Od 29 lipca do 7 sierpnia golf króluje na Letnich Igrzyskach Olimpijskich w Tokio. Swoje partie rozgrało już 60 golfistów z całego świata, teraz na pole nieopodal Tokio wejdą panie. Wśród golfistów znalazł się Polak Adrian Meronk, który zajął w Tokio 51. miejsce. Zawodnik, który dzięki grze w Porsche European Open jako pierwszy Polak w historii zyskał awans do US Open.
Rywalizacja o mistrzostwo olimpijskie rozstrzygnęła się dopiero na ostatnim dołku ostatniej trójki czwartej rundy.

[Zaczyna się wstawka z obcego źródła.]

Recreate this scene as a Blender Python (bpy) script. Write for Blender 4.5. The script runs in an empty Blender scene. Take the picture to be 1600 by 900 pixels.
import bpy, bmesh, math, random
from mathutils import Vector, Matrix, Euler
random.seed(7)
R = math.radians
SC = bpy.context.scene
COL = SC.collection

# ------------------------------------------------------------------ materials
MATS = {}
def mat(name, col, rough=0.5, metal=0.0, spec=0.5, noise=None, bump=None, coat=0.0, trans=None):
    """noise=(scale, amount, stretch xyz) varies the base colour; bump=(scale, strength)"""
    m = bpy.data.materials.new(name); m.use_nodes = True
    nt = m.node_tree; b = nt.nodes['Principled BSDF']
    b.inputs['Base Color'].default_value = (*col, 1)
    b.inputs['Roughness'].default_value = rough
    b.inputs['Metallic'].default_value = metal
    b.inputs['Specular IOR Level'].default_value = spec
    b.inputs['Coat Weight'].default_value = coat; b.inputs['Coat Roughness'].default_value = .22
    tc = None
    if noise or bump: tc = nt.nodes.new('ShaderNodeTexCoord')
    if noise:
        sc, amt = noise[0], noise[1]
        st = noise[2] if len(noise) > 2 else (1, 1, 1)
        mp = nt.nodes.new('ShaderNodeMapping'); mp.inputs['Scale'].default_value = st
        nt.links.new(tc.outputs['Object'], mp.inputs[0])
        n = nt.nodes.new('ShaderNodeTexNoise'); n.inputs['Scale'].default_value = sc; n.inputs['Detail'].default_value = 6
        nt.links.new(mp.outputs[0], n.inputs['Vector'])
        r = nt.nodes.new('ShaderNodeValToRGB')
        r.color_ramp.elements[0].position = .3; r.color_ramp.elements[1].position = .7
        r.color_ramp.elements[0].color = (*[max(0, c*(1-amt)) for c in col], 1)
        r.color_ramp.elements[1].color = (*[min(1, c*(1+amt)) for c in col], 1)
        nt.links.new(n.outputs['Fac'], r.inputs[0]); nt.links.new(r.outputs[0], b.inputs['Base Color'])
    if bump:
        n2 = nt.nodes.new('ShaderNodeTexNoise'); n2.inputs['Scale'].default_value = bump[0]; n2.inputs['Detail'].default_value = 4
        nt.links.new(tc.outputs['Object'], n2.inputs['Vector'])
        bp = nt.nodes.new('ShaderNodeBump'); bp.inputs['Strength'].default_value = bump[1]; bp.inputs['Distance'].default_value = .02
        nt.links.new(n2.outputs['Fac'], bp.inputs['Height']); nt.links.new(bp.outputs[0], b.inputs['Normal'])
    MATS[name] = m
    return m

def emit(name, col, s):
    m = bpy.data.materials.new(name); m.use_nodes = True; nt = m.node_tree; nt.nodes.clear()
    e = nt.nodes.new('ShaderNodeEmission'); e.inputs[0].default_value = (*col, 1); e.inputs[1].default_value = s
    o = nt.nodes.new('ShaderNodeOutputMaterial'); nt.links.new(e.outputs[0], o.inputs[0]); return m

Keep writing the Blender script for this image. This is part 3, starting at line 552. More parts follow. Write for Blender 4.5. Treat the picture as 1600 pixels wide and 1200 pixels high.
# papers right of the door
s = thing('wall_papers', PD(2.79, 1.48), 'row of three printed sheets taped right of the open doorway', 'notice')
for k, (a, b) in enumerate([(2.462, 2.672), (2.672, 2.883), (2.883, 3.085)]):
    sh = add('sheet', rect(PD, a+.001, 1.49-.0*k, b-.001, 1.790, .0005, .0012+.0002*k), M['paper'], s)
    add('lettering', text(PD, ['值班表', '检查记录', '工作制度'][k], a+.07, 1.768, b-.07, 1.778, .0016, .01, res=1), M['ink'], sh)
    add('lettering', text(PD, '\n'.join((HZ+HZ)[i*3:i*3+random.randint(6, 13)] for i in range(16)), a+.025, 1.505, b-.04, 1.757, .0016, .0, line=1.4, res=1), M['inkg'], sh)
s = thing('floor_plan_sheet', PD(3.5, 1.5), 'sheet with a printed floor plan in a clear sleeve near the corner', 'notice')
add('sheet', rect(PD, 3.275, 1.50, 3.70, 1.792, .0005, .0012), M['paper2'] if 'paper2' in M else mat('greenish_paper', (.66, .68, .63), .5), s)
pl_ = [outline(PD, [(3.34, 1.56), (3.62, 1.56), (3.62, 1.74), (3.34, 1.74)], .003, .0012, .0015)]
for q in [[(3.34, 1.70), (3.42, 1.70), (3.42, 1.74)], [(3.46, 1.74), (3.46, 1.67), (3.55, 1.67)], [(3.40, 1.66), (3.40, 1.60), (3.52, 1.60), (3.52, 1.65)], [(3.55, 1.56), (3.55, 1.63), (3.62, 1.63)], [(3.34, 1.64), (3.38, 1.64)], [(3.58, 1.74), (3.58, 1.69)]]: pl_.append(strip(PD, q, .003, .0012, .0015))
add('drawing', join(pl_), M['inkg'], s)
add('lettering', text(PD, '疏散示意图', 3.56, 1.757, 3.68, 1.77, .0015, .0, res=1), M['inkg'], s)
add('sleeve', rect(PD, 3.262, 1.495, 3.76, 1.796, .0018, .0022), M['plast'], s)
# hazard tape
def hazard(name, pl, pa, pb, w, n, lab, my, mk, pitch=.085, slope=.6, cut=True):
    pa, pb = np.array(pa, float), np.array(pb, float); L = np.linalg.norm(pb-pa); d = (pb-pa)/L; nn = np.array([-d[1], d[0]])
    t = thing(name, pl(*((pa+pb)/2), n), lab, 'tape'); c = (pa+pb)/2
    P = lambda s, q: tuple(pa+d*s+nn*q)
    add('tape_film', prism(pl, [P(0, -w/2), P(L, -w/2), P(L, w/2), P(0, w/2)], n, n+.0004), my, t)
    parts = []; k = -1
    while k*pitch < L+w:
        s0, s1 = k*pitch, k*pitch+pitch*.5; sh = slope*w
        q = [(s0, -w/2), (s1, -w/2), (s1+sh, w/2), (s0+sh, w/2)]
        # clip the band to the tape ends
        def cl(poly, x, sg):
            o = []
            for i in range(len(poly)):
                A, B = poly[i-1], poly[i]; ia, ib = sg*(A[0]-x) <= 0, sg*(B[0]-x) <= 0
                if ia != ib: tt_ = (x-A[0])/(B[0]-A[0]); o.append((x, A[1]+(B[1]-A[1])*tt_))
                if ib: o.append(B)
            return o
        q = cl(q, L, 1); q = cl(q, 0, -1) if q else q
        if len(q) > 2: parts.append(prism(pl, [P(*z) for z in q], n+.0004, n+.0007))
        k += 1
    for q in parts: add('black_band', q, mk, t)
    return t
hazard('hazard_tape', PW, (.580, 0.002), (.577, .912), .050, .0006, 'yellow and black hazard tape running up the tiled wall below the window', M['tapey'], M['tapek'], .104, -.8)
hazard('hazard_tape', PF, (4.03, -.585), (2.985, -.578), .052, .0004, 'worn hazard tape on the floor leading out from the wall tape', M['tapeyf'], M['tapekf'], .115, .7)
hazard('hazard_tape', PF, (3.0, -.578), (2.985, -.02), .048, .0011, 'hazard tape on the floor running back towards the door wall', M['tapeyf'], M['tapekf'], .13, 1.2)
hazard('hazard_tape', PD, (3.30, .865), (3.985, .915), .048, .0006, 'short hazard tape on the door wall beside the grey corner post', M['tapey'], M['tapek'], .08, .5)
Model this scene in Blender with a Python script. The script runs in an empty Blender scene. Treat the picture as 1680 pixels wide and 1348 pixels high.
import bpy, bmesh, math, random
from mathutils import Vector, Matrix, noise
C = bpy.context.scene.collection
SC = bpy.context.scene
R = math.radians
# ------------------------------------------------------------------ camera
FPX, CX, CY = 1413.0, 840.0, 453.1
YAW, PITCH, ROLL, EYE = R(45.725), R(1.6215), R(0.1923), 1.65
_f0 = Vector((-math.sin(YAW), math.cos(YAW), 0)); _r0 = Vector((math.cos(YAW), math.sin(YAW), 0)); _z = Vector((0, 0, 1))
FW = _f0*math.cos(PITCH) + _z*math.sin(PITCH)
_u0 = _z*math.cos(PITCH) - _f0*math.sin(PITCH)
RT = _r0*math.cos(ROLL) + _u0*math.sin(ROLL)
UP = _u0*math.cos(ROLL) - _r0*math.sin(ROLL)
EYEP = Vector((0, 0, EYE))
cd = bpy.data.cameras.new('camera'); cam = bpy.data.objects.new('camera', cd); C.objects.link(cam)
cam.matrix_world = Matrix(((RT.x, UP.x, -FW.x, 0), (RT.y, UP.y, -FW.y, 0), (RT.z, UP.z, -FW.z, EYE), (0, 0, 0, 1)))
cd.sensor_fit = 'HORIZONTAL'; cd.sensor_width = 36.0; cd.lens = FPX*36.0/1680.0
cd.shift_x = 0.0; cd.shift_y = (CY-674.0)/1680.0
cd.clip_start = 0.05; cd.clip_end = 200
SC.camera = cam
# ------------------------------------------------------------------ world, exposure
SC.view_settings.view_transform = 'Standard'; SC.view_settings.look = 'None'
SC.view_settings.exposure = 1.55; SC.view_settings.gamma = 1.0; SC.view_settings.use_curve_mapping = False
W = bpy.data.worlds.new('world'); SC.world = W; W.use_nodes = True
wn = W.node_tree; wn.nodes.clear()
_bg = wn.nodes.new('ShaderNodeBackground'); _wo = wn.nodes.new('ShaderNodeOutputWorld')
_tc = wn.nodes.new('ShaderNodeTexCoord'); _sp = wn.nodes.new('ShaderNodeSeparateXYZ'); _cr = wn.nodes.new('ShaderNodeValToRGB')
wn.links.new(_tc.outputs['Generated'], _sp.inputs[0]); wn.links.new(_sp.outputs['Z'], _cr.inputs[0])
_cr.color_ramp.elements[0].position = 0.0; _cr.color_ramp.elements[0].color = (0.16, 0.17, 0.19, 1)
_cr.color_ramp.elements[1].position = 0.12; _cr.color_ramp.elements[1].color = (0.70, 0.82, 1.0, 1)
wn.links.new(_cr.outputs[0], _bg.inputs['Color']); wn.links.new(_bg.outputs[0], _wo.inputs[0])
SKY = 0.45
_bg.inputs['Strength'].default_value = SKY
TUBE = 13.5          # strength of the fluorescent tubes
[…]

Choć USA to potęga w golfie, to zwycięzca Amerykanin Xander Schauffele jest dopiero pierwszym indywidualnym mistrzem olimpijskim z tego kraju od… 1900 roku. Przyczyną tak długiego oczekiwania na kolejne złoto jest w dużym stopniu nieobecność tej dyscypliny w programie igrzysk w latach 1908-2012. W 2016 roku w Rio wygrał Brytyjczyk Justin Rose.
Mistrz olimpijski to jeden z najlepszych golfistów globu, ale srebrny i brązowy medalista w rankingu światowym plasują się na początku trzeciej setki – Słowak pochodzący z RPA Rory Sabbatini 204., a Pan Cheng-tsung z Tajwanu – 208., czyli tuż przed Adrianem Meronkiem (214.). Polak zajął w Tokio 51. miejsce z wynikiem -2.
Golf powrócił na Igrzyska Olimpijskie pięć lat temu. W tym czasie zyskał w Polsce wielu graczy. W naszym kraju znajduje się 69 obiektów, które umożliwiają pasjonatom rozwijanie sportowych umiejętności. O powodzeniu tej dyscypliny sportowej w Polsce świadczą między innymi zawody organizowane przez kluby golfowe. Tylko w sierpniu rozegranych zostanie ponad 120 turniejów.
Skąd ta popularność? Golf to sport dla każdego. Na polach golfowych spotkać można osoby młode i starsze, wspierane przez organizacje takie jak Akademie Juniorów, czy też Polskie Stowarzyszenie Golfa Seniorów. Również osoby z niepełnosprawnościami mogą spróbować swoich sił. Bez względu na płeć (nie jest to już typowo męski sport) golf pozytywnie wpływa na poprawę kondycji. Kobiety chętnie podejmują rywalizację sportową w golfie. Widać to m.in. podczas takich wydarzeń jak Oskoma Ladies Cup w Trzaskowie.